Task - Reproduce word for word the lines from the beginning of the entries to the line with "sc = bpy.context.scene; COL = sc.collection", both included, but none of the pictures.

### Information provided

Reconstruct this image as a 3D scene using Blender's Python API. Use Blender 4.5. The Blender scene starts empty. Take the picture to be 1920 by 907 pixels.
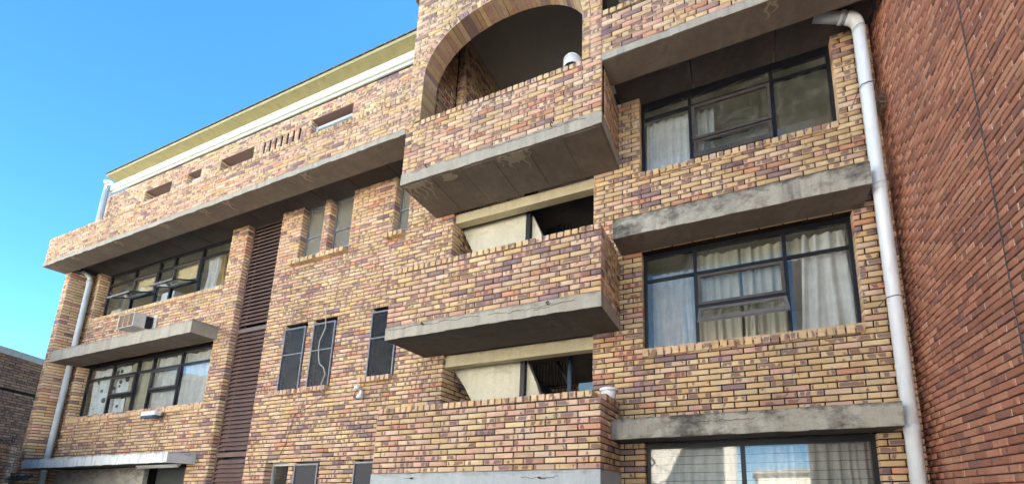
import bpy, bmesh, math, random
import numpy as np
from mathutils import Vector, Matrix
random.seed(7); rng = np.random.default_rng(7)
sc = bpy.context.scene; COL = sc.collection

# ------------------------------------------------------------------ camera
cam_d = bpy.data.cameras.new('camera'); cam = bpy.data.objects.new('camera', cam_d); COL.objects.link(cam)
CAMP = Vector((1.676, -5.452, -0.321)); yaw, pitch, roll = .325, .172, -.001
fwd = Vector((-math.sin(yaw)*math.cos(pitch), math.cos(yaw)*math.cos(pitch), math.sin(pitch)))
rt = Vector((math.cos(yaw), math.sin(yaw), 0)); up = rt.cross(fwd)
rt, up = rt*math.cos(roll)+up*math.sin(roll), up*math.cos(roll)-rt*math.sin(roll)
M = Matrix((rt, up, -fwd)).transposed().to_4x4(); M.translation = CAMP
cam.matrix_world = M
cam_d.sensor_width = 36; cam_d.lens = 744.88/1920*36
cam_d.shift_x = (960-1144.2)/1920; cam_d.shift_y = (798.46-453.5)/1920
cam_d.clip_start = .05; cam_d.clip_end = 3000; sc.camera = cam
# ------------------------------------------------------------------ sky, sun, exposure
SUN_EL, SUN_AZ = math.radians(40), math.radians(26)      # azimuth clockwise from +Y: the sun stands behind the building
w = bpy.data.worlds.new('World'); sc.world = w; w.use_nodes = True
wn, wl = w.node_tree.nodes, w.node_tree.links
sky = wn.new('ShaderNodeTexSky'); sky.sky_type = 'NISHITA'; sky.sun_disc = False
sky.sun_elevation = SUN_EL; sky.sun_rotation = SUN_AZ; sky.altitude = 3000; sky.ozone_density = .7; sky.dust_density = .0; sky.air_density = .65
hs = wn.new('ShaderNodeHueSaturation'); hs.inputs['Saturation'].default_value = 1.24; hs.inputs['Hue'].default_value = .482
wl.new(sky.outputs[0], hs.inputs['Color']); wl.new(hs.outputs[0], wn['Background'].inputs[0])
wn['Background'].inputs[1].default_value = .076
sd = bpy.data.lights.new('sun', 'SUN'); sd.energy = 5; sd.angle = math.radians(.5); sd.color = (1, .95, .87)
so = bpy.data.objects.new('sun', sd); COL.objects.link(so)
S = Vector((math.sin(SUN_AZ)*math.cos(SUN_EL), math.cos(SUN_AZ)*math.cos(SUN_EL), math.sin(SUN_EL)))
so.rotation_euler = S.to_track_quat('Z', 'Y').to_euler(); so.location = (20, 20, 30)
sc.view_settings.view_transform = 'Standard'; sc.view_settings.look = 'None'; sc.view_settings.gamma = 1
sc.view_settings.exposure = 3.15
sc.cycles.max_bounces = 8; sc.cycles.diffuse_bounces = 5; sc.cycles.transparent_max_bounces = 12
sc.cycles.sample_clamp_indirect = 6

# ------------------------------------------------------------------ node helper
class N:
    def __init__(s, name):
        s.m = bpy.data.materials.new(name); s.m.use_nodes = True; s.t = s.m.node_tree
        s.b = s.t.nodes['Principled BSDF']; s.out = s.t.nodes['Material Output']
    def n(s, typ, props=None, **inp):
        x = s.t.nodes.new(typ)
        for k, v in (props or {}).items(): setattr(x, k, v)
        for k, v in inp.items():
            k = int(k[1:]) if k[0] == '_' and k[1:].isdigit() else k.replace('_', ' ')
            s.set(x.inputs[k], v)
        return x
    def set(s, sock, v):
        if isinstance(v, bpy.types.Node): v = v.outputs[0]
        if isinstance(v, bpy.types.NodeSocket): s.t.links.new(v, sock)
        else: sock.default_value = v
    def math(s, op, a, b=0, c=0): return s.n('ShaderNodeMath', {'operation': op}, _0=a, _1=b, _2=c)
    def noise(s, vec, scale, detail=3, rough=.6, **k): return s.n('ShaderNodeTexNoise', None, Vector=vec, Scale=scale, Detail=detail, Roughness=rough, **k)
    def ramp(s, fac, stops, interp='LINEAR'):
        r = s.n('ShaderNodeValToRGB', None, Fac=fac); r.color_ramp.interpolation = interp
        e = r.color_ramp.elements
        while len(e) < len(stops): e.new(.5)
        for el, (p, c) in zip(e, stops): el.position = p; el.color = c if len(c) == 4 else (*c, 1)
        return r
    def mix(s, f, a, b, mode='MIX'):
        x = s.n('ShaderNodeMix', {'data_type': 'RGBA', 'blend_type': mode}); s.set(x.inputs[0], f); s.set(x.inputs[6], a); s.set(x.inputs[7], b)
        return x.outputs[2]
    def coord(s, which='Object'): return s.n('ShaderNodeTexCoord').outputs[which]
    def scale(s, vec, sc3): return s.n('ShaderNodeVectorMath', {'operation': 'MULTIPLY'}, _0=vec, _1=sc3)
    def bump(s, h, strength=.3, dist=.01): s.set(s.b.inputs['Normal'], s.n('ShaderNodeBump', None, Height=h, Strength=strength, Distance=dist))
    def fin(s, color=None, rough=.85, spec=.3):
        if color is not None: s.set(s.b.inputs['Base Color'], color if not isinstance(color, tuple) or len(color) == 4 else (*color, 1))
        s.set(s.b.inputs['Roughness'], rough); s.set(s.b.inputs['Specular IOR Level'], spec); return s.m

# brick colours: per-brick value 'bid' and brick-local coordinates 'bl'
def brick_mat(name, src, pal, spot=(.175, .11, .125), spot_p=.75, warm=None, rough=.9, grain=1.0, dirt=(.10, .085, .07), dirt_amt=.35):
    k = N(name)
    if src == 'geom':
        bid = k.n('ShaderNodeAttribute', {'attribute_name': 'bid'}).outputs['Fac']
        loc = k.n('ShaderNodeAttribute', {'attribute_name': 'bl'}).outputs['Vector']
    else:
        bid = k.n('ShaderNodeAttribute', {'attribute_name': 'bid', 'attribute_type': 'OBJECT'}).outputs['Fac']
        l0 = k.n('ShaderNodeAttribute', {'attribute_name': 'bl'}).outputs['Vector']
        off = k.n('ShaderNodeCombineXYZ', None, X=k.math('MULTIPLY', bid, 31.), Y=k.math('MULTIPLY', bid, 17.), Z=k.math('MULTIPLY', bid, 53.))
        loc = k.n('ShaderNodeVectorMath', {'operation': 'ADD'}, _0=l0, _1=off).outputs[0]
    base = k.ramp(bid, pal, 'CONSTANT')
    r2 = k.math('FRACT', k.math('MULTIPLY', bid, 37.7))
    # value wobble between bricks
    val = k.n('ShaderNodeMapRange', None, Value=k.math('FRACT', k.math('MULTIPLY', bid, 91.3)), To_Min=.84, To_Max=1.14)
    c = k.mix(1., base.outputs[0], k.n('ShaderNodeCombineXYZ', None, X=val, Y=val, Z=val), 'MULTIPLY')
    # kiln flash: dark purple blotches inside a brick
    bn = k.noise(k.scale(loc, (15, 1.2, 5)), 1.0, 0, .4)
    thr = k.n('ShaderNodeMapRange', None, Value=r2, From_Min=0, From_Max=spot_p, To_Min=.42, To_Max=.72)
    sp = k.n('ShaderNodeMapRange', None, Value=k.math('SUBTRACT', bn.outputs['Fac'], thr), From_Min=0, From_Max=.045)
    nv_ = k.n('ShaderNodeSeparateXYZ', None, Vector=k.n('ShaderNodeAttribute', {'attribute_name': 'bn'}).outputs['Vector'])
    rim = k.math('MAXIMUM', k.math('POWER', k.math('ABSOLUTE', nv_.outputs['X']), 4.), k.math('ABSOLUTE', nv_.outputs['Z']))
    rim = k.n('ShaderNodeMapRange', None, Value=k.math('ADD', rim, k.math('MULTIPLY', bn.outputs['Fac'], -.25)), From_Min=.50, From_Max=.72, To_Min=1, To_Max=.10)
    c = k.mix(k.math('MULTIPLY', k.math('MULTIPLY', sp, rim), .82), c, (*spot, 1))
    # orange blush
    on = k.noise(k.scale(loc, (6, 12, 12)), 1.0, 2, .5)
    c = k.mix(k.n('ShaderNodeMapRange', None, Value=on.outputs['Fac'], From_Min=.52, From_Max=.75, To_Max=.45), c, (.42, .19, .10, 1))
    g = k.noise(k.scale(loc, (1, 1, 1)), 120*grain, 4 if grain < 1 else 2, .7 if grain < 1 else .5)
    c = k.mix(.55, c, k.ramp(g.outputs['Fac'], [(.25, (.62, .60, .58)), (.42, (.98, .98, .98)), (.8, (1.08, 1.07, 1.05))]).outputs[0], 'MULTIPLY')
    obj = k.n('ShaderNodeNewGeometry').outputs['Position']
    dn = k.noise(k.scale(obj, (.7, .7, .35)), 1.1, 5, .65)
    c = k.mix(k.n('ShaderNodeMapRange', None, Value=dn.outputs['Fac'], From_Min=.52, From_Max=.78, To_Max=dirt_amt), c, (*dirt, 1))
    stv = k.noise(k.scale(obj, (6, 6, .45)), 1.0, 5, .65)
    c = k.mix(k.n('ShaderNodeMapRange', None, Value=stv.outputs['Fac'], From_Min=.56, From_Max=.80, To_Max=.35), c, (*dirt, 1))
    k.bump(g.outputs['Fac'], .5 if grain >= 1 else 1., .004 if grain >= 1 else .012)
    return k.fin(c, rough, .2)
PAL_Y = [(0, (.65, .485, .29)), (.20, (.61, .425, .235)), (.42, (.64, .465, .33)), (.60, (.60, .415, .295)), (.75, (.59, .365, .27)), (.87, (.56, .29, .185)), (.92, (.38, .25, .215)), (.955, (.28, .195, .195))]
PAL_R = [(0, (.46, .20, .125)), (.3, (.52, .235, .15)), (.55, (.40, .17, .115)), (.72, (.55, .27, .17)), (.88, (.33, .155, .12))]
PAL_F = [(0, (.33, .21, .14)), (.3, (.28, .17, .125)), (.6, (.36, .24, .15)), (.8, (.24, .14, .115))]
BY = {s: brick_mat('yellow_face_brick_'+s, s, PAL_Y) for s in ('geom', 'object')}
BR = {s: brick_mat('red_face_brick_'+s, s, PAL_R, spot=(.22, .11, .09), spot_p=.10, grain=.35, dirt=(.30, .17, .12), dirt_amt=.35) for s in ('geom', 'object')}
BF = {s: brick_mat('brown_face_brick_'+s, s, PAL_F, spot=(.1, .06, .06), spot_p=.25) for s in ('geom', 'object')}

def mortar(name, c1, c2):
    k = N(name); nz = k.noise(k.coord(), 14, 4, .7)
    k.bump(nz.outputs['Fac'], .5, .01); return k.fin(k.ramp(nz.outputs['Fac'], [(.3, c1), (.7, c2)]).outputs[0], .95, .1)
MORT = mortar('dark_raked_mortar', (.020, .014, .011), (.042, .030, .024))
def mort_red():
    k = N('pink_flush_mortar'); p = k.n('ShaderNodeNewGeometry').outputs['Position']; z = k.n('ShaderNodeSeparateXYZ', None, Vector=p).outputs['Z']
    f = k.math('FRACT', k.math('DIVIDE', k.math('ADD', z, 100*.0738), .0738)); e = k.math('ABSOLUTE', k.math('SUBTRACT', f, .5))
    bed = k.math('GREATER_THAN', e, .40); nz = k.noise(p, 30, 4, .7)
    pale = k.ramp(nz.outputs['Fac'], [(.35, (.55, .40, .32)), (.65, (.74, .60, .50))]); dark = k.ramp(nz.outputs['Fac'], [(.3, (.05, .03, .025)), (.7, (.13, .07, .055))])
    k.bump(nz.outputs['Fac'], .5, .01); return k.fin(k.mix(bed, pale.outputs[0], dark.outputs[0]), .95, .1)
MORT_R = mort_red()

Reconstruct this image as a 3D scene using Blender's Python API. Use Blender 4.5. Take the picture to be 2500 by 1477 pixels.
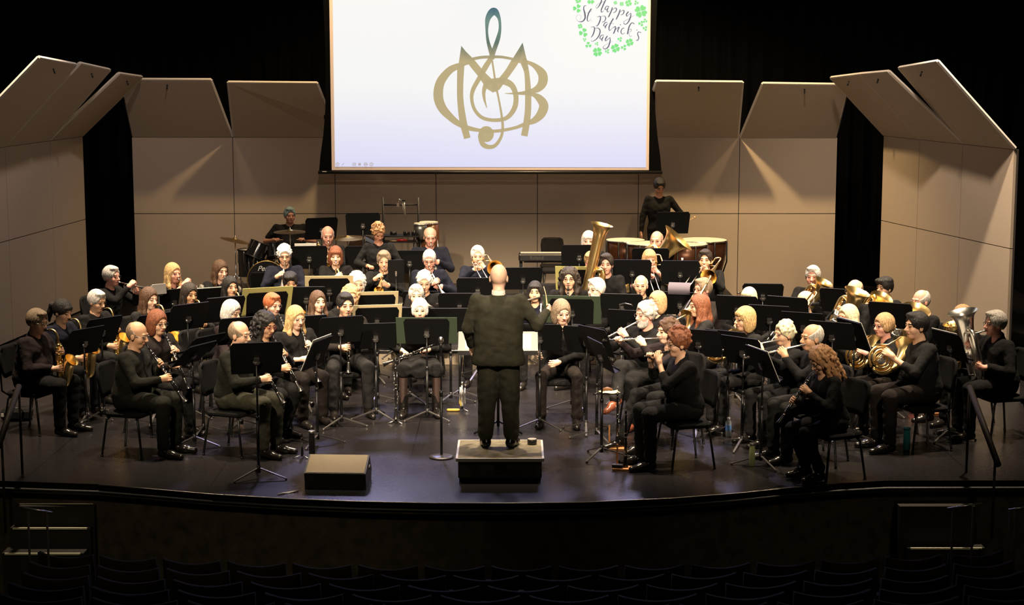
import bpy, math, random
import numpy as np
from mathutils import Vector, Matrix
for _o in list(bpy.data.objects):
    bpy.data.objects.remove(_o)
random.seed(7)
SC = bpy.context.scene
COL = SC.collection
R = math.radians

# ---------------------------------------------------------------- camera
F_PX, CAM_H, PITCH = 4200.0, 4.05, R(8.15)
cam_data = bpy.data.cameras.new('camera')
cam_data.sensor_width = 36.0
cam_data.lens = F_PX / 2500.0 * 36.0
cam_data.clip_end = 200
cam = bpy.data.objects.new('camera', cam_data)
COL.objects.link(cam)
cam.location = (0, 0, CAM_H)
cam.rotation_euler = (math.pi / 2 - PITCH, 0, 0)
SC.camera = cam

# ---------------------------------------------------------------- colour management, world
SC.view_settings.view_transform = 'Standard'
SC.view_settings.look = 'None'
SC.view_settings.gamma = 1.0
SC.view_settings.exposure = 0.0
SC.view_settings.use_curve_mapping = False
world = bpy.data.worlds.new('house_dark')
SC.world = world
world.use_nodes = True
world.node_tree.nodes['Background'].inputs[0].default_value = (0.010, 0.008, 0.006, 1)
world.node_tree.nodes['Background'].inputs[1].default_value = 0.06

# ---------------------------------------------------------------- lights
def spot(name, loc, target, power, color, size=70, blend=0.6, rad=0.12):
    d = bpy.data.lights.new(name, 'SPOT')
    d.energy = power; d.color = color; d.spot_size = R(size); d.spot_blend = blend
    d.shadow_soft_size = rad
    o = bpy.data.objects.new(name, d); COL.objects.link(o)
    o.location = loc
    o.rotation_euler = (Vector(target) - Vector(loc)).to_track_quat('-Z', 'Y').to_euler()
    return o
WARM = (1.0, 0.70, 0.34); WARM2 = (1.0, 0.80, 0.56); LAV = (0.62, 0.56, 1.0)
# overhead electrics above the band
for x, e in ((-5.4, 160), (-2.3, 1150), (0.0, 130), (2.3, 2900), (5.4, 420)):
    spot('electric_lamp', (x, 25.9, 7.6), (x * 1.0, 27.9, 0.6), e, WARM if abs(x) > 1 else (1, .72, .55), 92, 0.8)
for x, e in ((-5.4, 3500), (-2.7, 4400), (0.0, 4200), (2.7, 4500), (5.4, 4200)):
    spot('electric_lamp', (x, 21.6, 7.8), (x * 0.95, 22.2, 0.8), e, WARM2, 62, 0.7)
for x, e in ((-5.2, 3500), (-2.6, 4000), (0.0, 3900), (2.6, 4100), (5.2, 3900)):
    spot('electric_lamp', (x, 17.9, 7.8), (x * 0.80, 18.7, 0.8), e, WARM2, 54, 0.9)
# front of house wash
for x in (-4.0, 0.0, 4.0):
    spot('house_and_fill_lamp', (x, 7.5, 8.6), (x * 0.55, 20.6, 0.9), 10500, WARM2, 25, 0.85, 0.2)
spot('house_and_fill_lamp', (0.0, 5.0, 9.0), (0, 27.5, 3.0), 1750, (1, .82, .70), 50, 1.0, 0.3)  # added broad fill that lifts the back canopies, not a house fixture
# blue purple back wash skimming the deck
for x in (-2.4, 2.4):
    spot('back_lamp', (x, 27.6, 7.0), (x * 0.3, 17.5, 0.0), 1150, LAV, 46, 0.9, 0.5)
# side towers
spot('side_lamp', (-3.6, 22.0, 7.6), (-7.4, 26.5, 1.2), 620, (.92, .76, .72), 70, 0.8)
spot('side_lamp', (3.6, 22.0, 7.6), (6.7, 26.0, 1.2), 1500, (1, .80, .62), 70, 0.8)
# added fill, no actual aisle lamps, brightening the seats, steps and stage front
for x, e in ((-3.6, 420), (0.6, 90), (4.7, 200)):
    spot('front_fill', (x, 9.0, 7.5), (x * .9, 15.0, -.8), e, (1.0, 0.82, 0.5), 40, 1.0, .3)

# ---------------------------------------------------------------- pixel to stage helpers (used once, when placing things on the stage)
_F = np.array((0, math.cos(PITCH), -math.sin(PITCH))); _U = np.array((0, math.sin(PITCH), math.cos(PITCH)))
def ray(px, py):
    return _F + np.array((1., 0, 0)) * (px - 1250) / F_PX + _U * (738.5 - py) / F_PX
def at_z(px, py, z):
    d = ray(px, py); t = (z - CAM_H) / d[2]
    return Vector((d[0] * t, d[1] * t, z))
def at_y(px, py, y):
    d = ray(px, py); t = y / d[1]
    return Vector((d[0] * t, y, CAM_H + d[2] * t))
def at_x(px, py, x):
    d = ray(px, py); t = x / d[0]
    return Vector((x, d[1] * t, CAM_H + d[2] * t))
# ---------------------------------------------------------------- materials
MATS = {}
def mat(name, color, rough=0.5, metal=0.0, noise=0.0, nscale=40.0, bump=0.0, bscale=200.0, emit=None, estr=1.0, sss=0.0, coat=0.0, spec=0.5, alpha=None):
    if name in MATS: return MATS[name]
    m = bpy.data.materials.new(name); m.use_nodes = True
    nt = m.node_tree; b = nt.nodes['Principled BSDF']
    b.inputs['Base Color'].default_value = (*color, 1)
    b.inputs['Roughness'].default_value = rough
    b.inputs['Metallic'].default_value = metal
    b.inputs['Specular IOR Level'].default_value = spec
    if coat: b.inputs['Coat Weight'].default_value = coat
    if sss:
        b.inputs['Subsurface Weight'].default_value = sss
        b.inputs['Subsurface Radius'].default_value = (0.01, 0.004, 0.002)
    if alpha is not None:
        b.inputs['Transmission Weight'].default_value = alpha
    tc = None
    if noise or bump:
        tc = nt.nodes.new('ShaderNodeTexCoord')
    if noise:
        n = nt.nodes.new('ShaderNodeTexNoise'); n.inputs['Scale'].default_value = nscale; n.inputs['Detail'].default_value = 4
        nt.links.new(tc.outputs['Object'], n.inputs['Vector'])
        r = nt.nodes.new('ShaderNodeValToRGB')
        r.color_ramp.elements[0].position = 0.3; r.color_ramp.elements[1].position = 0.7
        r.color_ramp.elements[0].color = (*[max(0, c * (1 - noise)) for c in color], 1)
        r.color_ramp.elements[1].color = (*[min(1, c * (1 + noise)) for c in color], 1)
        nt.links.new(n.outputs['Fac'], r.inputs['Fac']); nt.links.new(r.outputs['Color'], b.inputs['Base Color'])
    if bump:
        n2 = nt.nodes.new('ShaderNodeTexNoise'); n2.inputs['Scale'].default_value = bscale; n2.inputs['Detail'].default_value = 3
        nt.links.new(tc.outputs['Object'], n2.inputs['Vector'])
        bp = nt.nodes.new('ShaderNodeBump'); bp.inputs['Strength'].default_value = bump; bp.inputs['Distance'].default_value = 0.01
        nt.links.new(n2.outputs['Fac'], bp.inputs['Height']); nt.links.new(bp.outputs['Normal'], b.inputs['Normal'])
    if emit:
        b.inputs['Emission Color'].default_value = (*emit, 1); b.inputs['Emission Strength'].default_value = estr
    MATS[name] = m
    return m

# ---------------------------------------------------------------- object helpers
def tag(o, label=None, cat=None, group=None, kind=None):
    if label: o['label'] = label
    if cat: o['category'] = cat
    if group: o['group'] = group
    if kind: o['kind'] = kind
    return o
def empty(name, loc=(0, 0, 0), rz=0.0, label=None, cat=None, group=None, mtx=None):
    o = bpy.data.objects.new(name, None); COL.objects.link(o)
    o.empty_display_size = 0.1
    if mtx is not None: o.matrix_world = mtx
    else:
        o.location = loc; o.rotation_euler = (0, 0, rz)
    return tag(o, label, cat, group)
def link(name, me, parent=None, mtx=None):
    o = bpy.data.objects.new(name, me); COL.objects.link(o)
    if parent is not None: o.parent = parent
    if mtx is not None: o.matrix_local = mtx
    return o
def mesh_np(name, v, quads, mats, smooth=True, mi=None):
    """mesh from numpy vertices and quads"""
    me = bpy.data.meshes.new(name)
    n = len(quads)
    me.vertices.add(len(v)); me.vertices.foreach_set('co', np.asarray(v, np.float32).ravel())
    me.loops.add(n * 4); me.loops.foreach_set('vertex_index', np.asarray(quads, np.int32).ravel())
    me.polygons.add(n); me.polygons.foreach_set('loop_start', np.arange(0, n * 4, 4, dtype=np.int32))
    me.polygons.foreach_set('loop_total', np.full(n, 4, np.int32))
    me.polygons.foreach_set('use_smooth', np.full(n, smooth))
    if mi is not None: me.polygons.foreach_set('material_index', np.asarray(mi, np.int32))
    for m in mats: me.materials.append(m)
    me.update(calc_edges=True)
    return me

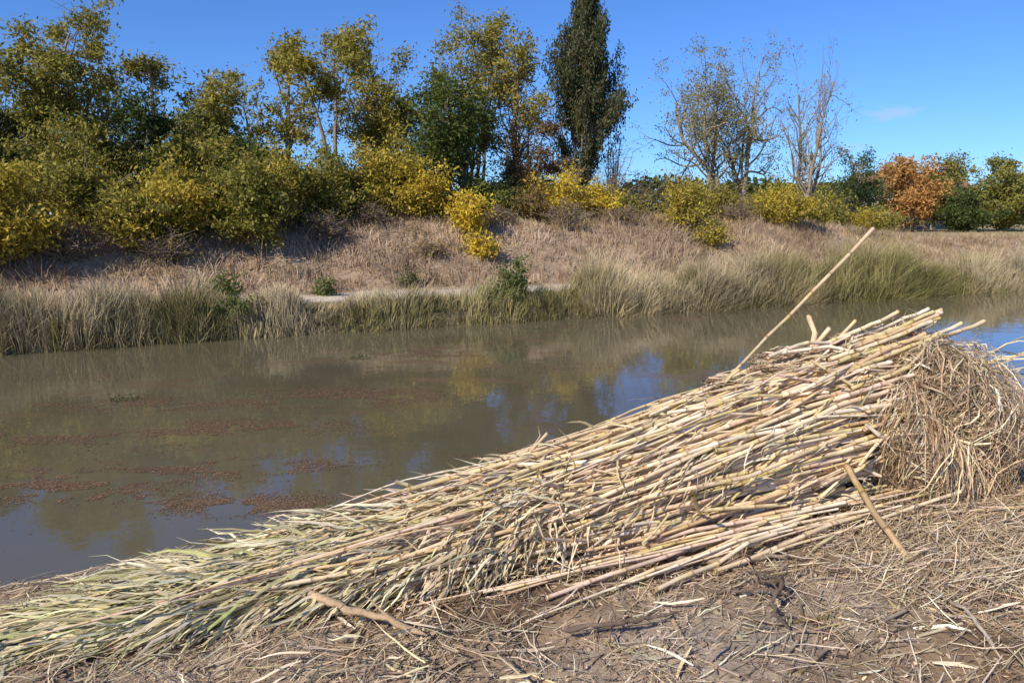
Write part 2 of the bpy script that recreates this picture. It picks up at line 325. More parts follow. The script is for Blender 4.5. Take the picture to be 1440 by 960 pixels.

######

Answer -
Reconstruct this image as a 3D scene using Blender's Python API. Use Blender 4.5. The Blender scene starts empty. Take the picture to be 1920 by 907 pixels.
import bpy, bmesh, math, random
import numpy as np
from mathutils import Vector, Matrix
random.seed(7); rng = np.random.default_rng(7)
sc = bpy.context.scene; COL = sc.collection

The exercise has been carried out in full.